• [SET PROBLEM] Will you quote precisely the lines that run from the top of the material below to the line containing "from mathutils import Vector", both ends included?
>> Begin
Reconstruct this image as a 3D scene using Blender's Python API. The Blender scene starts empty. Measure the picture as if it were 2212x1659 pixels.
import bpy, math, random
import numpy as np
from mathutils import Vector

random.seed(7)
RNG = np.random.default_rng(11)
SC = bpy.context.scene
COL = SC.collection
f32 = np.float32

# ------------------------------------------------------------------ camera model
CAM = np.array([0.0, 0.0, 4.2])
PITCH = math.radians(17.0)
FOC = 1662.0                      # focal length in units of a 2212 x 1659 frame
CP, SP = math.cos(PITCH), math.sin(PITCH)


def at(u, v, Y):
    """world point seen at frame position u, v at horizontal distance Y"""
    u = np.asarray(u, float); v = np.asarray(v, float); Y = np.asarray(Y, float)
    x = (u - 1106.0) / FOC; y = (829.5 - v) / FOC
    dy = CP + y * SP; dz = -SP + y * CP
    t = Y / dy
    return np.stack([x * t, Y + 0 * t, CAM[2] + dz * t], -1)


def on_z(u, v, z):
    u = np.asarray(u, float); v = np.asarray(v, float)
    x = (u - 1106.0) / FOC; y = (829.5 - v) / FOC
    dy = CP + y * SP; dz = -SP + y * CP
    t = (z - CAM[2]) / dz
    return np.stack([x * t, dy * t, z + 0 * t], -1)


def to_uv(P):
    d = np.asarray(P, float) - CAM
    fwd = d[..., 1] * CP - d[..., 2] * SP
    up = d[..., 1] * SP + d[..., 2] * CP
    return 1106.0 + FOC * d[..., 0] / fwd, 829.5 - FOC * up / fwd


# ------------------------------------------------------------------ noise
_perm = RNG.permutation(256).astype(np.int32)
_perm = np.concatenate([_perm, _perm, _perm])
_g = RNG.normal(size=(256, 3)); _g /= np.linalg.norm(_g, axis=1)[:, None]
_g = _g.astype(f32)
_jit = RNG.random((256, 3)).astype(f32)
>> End
• [THE RESULT]
Reconstruct this image as a 3D scene using Blender's Python API. The Blender scene starts empty. Measure the picture as if it were 2212x1659 pixels.
import bpy, math, random
import numpy as np
from mathutils import Vector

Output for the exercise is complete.